## Data block
★ ★ ★ ★ ★ ★ ★

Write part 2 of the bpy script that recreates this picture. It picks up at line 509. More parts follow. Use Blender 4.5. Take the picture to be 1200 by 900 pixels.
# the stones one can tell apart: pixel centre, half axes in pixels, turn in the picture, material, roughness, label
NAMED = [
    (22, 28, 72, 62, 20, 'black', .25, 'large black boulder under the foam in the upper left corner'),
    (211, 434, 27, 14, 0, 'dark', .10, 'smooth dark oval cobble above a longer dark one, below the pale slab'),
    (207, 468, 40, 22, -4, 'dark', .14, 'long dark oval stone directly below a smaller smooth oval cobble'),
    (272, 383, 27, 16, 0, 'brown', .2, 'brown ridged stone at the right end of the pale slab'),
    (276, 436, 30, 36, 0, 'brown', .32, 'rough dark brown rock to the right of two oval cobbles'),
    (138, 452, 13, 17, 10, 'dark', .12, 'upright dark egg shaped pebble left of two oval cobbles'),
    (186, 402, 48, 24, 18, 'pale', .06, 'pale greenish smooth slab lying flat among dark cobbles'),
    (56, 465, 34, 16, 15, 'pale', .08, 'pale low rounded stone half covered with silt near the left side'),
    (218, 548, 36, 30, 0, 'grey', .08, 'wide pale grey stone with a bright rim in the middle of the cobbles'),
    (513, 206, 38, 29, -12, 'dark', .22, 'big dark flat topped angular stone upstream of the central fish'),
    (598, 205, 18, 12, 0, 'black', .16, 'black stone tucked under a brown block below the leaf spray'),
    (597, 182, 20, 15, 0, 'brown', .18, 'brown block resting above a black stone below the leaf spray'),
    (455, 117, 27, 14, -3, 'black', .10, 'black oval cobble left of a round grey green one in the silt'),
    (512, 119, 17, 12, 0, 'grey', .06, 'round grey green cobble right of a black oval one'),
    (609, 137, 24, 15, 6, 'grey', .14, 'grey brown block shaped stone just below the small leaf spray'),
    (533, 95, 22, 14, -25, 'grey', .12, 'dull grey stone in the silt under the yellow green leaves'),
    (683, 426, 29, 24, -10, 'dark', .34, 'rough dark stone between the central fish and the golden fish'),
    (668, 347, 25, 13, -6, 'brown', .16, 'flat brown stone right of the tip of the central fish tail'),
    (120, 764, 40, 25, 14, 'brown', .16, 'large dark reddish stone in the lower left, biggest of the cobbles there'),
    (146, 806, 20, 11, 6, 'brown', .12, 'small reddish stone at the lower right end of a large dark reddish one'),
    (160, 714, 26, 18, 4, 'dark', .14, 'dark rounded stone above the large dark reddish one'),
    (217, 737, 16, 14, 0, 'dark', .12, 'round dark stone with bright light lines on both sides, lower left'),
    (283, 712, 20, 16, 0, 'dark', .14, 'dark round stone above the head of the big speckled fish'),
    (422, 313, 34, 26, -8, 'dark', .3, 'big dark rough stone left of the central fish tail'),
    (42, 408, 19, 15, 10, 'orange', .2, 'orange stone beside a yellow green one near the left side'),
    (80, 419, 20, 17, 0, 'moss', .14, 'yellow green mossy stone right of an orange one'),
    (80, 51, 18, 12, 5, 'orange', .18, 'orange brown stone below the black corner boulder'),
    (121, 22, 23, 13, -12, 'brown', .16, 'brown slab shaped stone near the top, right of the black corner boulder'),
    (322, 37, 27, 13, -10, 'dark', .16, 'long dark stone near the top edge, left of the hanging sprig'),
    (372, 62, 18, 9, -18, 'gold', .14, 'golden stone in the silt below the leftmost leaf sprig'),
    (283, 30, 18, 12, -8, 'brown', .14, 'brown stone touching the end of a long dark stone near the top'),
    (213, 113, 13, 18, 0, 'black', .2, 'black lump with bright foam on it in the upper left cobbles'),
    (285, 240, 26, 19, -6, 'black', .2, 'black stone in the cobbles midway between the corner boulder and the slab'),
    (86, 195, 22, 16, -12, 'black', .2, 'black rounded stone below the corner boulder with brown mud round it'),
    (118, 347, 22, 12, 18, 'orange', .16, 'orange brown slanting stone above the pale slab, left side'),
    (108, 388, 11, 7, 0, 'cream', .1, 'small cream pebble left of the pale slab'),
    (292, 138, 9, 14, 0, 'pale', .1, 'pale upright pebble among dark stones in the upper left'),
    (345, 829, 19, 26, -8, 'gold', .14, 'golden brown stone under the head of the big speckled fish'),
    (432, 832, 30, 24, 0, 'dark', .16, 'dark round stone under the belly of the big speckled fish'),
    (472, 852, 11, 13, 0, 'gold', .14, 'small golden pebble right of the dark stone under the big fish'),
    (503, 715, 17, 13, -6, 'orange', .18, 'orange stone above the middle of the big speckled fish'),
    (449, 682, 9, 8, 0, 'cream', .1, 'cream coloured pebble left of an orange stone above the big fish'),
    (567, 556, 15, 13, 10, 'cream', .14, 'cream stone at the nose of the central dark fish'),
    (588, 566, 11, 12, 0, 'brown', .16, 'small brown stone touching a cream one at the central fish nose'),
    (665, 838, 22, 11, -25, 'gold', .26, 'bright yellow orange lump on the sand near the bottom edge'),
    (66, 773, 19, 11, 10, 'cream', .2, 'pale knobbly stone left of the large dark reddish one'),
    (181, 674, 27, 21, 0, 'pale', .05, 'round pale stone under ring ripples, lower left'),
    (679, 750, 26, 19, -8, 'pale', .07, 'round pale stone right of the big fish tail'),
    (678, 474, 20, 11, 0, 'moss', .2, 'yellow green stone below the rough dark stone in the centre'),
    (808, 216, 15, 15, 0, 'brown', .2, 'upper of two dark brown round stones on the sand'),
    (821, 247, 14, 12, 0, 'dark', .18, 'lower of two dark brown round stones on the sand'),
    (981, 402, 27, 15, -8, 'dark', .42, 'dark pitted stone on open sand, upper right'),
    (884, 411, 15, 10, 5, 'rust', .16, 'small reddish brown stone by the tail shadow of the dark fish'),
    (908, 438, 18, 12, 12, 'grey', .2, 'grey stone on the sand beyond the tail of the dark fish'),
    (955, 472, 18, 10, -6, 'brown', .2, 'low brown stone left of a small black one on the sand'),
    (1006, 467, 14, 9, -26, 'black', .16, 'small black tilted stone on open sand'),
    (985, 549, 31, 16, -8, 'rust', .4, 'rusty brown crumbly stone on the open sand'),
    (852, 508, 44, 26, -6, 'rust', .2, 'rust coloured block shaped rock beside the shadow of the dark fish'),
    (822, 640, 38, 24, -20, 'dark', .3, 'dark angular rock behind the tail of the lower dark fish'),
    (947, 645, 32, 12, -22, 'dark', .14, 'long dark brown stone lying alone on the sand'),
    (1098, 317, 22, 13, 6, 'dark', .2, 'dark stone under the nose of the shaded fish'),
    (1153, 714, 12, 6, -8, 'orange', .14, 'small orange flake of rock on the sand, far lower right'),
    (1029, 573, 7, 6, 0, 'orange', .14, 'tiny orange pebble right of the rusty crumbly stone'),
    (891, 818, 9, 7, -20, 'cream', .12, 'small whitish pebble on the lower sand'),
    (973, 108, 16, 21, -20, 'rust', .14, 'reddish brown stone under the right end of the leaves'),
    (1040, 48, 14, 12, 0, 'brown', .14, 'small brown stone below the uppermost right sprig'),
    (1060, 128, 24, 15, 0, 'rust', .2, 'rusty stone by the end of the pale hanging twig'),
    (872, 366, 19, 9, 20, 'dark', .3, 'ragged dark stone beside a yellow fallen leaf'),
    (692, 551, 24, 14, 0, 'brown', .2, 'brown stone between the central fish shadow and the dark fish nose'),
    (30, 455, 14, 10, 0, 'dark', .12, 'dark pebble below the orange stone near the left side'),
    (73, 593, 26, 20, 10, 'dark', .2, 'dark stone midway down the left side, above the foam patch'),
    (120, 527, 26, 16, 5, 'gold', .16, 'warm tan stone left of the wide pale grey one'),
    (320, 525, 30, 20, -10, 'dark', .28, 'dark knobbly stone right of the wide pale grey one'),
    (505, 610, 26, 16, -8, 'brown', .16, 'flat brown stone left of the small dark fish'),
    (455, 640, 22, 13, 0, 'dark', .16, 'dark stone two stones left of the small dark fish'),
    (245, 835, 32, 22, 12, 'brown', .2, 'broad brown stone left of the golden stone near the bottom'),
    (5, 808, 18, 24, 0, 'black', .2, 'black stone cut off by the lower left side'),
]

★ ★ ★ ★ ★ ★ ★

Scan the data above and copy every line with "picture" in it.

## Response to this task
Write part 2 of the bpy script that recreates this picture. It picks up at line 509. More parts follow. Use Blender 4.5. Take the picture to be 1200 by 900 pixels.
# the stones one can tell apart: pixel centre, half axes in pixels, turn in the picture, material, roughness, label